When you look at the sky without thinking, you experience blue without the thought of “blue.” This is important—to be aware of the sensations of the eye, ear, nose, tongue, body, and mind. When we see and hear this way, without making I, it is purifying the senses. This is not an intellectual process.

For me, an important part of practice is realizing our hindrances, how we make something, what we make, and taking that away.

PP: Do you see how this teaching can spread and grow in the future?
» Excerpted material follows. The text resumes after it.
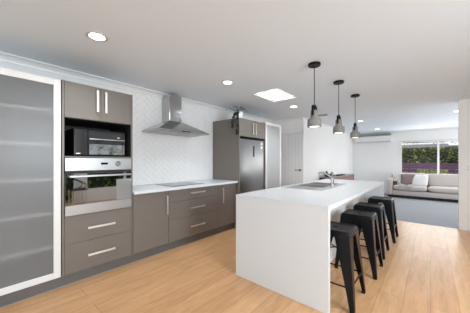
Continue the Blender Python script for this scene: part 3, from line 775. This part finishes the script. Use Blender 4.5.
# ------------------------------------------------------------------ switches
sw = thing('light_switch', 'white double light switch on the right pier wall', 'light switch', (.515, YP, 1.14))
b = B(); box(b, .478, .552, YP-.008, YP-.0002, 1.082, 1.200, .002); obj('plate', b, 'trim', sw)
for z in (1.115, 1.165):
    b = B(); box(b, .503, .527, YP-.012, YP-.0082, z-.012, z+.012, .001); obj('rocker', b, 'rim', sw)
sw = thing('light_switch', 'white light switch beside the hall door on the living side wall', 'light switch', (XLV, 5.86, 1.2))
b = B(); box(b, XLV+.0002, XLV+.008, 5.82, 5.90, 1.155, 1.275, .002); obj('plate', b, 'trim', sw)
b = B(); box(b, XLV+.0082, XLV+.012, 5.85, 5.87, 1.20, 1.23, .001); obj('rocker', b, 'rim', sw)

# ------------------------------------------------------------------ living room
ac = thing('air_conditioner', 'white wall-mounted air conditioner left of the living room window', 'air conditioner', (-1.75, YF, 2.0))
b = B(); prism_x(b, [(YF-.002, 2.0), (YF-.14, 2.0), (YF-.19, 2.05), (YF-.20, 2.12), (YF-.20, 2.225), (YF-.19, 2.245), (YF-.002, 2.245)], -2.36, -1.12); obj('body', b, 'ac', ac)
b = B(); prism_x(b, [(YF-.002, 2.2455), (YF-.185, 2.2455), (YF-.15, 2.318), (YF-.002, 2.325)], -2.34, -1.15); obj('grey_top_band', b, 'ac_grey', ac)  # darker grey wedge on top of the white body
b = B(); prism_x(b, [(YF-.143, 1.998), (YF-.192, 2.048), (YF-.195, 2.040), (YF-.146, 1.992)], -2.30, -1.18); obj('louvre', b, 'rim', ac)

sf = thing('sofa', 'long oatmeal fabric sofa under the living room window on grey carpet', 'sofa', (.15, 10.05, 0))
SX0, SX1, SYF, SYB = -1.17, 1.45, 9.58, 10.50
b = B()
for x in (SX0+.08, SX1-.08):
    for y in (SYF+.1, SYB-.1): cyl(b, (x, y, 0), (x, y, .075), .025)
obj('leg', b, 'black', sf)
b = B(); box(b, SX0+.02, SX1-.02, SYF+.03, SYB-.02, .03, .090); obj('shadow_gap_fill', b, 'dark', sf)  # near-black slab painting the shade of the gap under the sofa
b = B(); box(b, SX0+.16, SX1-.16, SYF+.01, SYB, .092, .25, .02, 3); obj('base', b, 'linen', sf)
for x0, x1 in ((SX0, SX0+.155), (SX1-.155, SX1)):
    b = B(); box(b, x0, x1, SYF, SYB, .092, .635, .025, 4); obj('arm', b, 'linen', sf)
b = B(); box(b, SX0+.16, SX1-.16, SYB-.20, SYB, .251, .79, .04, 4); obj('back', b, 'linen', sf)
I4 = Matrix.Identity(4)
for x0, x1 in ((SX0+.16, -.075), (-.07, SX1-.16)):
    b = B(); puff(b, Matrix.Translation(((x0+x1)/2, SYF+.33, .345)), x1-x0, .66, .19, .22, .22, 40, 14); obj('seat_cushion', b, 'linen', sf, ang=2)
    b = B(); puff(b, Matrix.Translation(((x0+x1)/2, SYB-.30, .615)) @ Matrix.Rotation(math.radians(78), 4, 'X'), x1-x0-.01, .46, .22, .28, .25, 40, 14); obj('back_cushion', b, 'linen', sf, ang=2)
def pillow(name, label, m, loc, sx, sy, sz, tilt, yaw, roll=0):
    b = B(); L0 = Vector(loc)
    mt = Matrix.Translation(loc) @ Matrix.Rotation(yaw, 4, 'Z') @ Matrix.Rotation(tilt, 4, 'X') @ Matrix.Rotation(roll, 4, 'Z')
    puff(b, mt, sx, sy, sz, .5, .32, 36, 14, .08)
    t = thing(name, label, 'cushion', loc); obj('cover', b, m, t, ang=2); return t
R_ = math.radians
def patterned():
    m = mat('leaf_print_cotton', (0.66, 0.64, 0.61), 0.9, var=0.05)
    nt = m.node_tree; N = nt.nodes; L = nt.links; p = N['Principled BSDF']
    w = N.new('ShaderNodeTexWave'); w.inputs['Scale'].default_value = 9; w.inputs['Distortion'].default_value = 9; w.inputs['Detail'].default_value = 2
    tc = N.new('ShaderNodeTexCoord'); L.new(tc.outputs['Object'], w.inputs['Vector'])
    rp = N.new('ShaderNodeValToRGB'); rp.color_ramp.elements[0].position = .35; rp.color_ramp.elements[1].position = .6
    rp.color_ramp.elements[0].color = (.24, .22, .20, 1); rp.color_ramp.elements[1].color = (.74, .72, .70, 1)
    L.new(w.outputs['Fac'], rp.inputs['Fac']); L.new(rp.outputs['Color'], p.inputs['Base Color'])
    return m
M['pattern'] = patterned()
pillow('throw_cushion', 'pale leaf-patterned cushion against the left arm of the sofa', 'pattern', (-.86, 10.02, .62), .44, .44, .15, R_(70), R_(20))
pillow('throw_cushion', 'mauve brown velvet cushion on the left half of the sofa', 'mauve', (-.58, 10.00, .615), .46, .40, .15, R_(74), R_(3))
pillow('throw_cushion', 'white cushion leaning right of the mauve cushion on the sofa', 'cotton', (-.27, 9.94, .60), .42, .42, .15, R_(64), R_(-12))
pillow('throw_cushion', 'small chocolate brown cushion low beside the left sofa arm', 'choc', (-.94, 9.75, .46), .13, .22, .09, R_(60), R_(10))
# throw folded over the seat front
b = B(); nx, ny = 16, 22; vs = []
for j in range(ny):
    row = []
    for i in range(nx):
        u = i/(nx-1); w = j/(ny-1)
        x = -.84+.36*u+.05*math.sin(3*w+u); 
        if w < .62: y = 9.97-w*.62; z = .452+.010*math.sin(9*u+4*w)+.006*math.sin(17*w+5*u)
        else: y = 9.585-.03*math.sin((w-.62)/.38*PI/2)-.004*math.sin(12*u); z = .452-(w-.62)*.45*(1-.45*u)+.004*math.sin(8*u)
        row.append(b.verts.new((x, y, z)))
    vs.append(row)
for j in range(ny-1):
    for i in range(nx-1): b.faces.new((vs[j][i], vs[j][i+1], vs[j+1][i+1], vs[j+1][i]))
bmesh.ops.solidify(b, geom=list(b.faces), thickness=.012)
tag(obj('throw_blanket', b, 'throw', ang=2), 'cream throw blanket spread over the left seat of the sofa', 'blanket')

sb = thing('sideboard', 'rosy wooden sideboard against the living room side wall behind the tap', 'sideboard', (-2.29, 7.86, 0))
BX0, BX1, BY0, BY1 = XLV+.015, -2.1, 6.69, 9.03
b = B()
for x in (BX0+.04, BX1-.05):
    for y in (BY0+.06, BY1-.06): cyl(b, (x, y, 0), (x, y, .12), .018, .024)
obj('leg', b, 'black', sb)
b = B(); box(b, BX0, BX1-.02, BY0+.02, BY1-.02, .121, .777, .003); obj('body', b, 'sidewood', sb)
b = B(); box(b, BX0, BX1, BY0, BY1, .778, .799, .003); obj('top', b, 'sidetop', sb)
b = B(); box(b, BX0, BX1, BY1-.0195, BY1, .121, .777, .002); obj('end_panel', b, 'black', sb)
b = B(); box(b, BX0, BX1, BY0, BY0+.0195, .121, .777, .002); obj('end_panel', b, 'bowl', sb)
for i in range(4):
    y0 = BY0+.03+i*.57; b = B(); box(b, BX1-.0195, BX1-.002, y0, y0+.565, .13, .772, .002); d = obj('door', b, 'sidewood', sb)
    b = B(); box(b, BX1-.0018, BX1+.012, y0+.26, y0+.30, .60, .612, .002); obj('handle', b, 'black', d)
bw = B(); lathe(bw, [(.05, 0), (.07, .004), (.105, .05), (.118, .085), (.112, .085), (.098, .05), (.05, .012), (.005, .010)], (-2.30, 6.86, .7995), 30)
tag(obj('wooden_bowl', bw, 'bowl'), 'dark brown wooden bowl on the left part of the sideboard', 'bowl')
bw = B(); lathe(bw, [(.035, 0), (.045, .01), (.058, .06), (.05, .11), (.026, .135), (.026, .16), (.032, .166), (.028, .166), (.02, .15), (.004, .148)], (-2.40, 7.06, .7995), 28)
tag(obj('glass_vase', bw, 'vaseglass'), 'dark smoky squat glass vase on the sideboard, just left of the tap', 'vase')
bw = B(); lathe(bw, [(.035, 0), (.048, .01), (.058, .06), (.052, .105), (.03, .125), (.034, .135), (.028, .135), (.018, .12), (.004, .118)], (-2.30, 7.24, .7995), 28)
tag(obj('glass_vase', bw, 'vasepale'), 'pale grey squat glass vase on the sideboard behind the tap', 'vase')
tr = thing('serving_tray', 'low black-edged tray lying on the sideboard right of the tap', 'tray', (-2.22, 7.7, .7995))
x0, x1, y0, y1, zt = -2.32, -2.13, 7.36, 8.05, .7995
b = B(); box(b, x0, x1, y0, y1, zt, zt+.009, .002); obj('base', b, 'bowl', tr)
b = B()
box(b, x0, x0+.01, y0, y1, zt+.0095, zt+.03, .002); box(b, x1-.01, x1, y0, y1, zt+.0095, zt+.03, .002); box(b, x0+.01, x1-.01, y0, y0+.01, zt+.0095, zt+.03, .002); box(b, x0+.01, x1-.01, y1-.01, y1, zt+.0095, zt+.03, .002)
obj('edge', b, 'black', tr)

ch = thing('side_chair', 'black chair by the right-hand wall, seen mirrored in the oven door glass', 'chair', (2.3, 2.0, 0))
b = B(); box(b, 2.10, 2.50, 1.80, 2.20, .42, .46, .012); obj('seat', b, 'black', ch)
b = B(); box(b, 2.12, 2.48, 1.80, 1.835, .465, .84, .012); obj('backrest', b, 'black', ch)
for x in (2.13, 2.47):
    b = B(); tube(b, [(x, 1.82, .80), (x, 1.92, .74), (x, 2.08, .66), (x, 2.17, .58), (x, 2.14, .50), (x, 2.06, .465)], .014, 10); obj('armrest', b, 'black', ch)
    for y in (1.83, 2.17):
        b = B(); cyl(b, (x, y, 0), (x, y, .419), .010, .014); obj('leg', b, 'nickel', ch)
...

ZMDB: Bodhidharma had four students, and a few generations later, his teaching and practice style spread all over China. Eventually, the Sixth Patriarch, Hui Neng, appeared, and Zen really became Chinese. I am sure that will happen with Zen Master Seung Sahn and the Kwan Um School of Zen teaching in the West. We only have to practice sincerely and strongly, make our direction clear, and slowly American style, Polish style, Mexican style, German style, Russian style Buddhism will appear. This is natural. And in each country, it will include more than just our school, because there are many types of Buddhism now being practiced by the people in each culture. I love the organic, alive way Zen Master Seung Sahn experienced and lived in the world. He didn’t make strict lines between things—between the Kwan Um School of Zen and Korean or Chinese Buddhism, between laypeople and sunims, between himself and others. He taught us to reflect back on ourselves, to have a big question and realize don’t-know, put down our I-my-me and help others. He allowed us and this world to grow naturally, organically. He taught anyone who appeared and knew if our direction becomes clear, and we are practicing sincerely, something wonderful will grow.